Today, though, since I had not yet made a decision, I posted the lyrics to "Have Thine Own Way, Lord."


Have Thine own way, Lord! Have Thine own way!
Thou art the Potter, I am the clay.
Mold me and make me after Thy will,
While I am waiting, yielded and still.

Have Thine own way, Lord! Have Thine own way!
Search me and try me, Master, today!
Whiter than snow, Lord, wash me just now,
As in Thy presence humbly I bow.

Have Thine own way, Lord! Have Thine own way!
Wounded and weary, help me, I pray!
Power, all power, surely is Thine!
Touch me and heal me, Savior divine.

Have Thine own way, Lord! Have Thine own way!
Hold o’er my being absolute sway!
Fill with Thy Spirit ’till all shall see
Christ only, always, living in me.

Not very long after I posted it, I got a reply from one of my friends: "Thanks Lauren. I needed this today."

WOW! Immediately my heart was filled and I had my answer: no way could I not continue to post those scriptures and lyrics. Even if just one of every 20 I post holds that for someone, I have to do it.

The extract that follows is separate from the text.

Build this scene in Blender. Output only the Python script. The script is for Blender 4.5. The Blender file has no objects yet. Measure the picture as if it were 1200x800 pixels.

I e-mailed K. and told her about it. Below is her response and the scripture to which she referred me:

"I just meant to say that I think you're doing the right thing. Satan will try to discourage you from proclaiming what God had done for you and is teaching you. And he knows exactly how to hit you where it hurts (such as being unfriended on Facebook). As you start following Christ more, my understanding is that you will be persecuted more. Take heart! You must be on the right track if you're scaring Satan into action! :)"

Matthew 10: 26-39
26 Fear them not therefore: for there is nothing covered, that shall not be revealed; and hid, that shall not be known.
27 What I tell you in darkness, that speak ye in light: and what ye hear in the ear, that preach ye upon the housetops.
28 And fear not them which kill the body, but are not able to kill the soul: but rather fear him which is able to destroy both soul and body in hell.
29 Are not two sparrows sold for a farthing? and one of them shall not fall on the ground without your Father.
30 But the very hairs of your head are all numbered.
31 Fear ye not therefore, ye are of more value than many sparrows.
32 Whosoever therefore shall confess me before men, him will I confess also before my Father which is in heaven.
33 But whosoever shall deny me before men, him will I also deny before my Father which is in heaven.
34 Think not that I am come to send peace on earth: I came not to send peace, but a sword.
35 For I am come to set a man at variance against his father, and the daughter against her mother, and the daughter in law against her mother in law.
36 And a man's foes shall be they of his own household.
37 He that loveth father or mother more than me is not worthy of me: and he that loveth son or daughter more than me is not worthy of me.
38 And he that taketh not his cross, and followeth after me, is not worthy of me.
39 He that findeth his life shall lose it: and he that loseth his life for my sake shall find it.

Matt. 5: 11-12
11 Blessed are ye, when men shall revile you, and persecute you, and shall say all manner of evil against you falsely, for my sake.
12 Rejoice, and be exceeding glad: for great is your reward in heaven: for so persecuted they the prophets which were before you.

John 15: 19-21
19 If ye were of the world, the world would love his own: but because ye are not of the world, but I have chosen you out of the world, therefore the world hateth you.
20 Remember the word that I said unto you, The servant is not greater than his lord. If they have persecuted me, they will also persecute you; if they have kept my saying, they will keep yours also.
21 But all these things will they do unto you for my name's sake, because they know not him that sent me.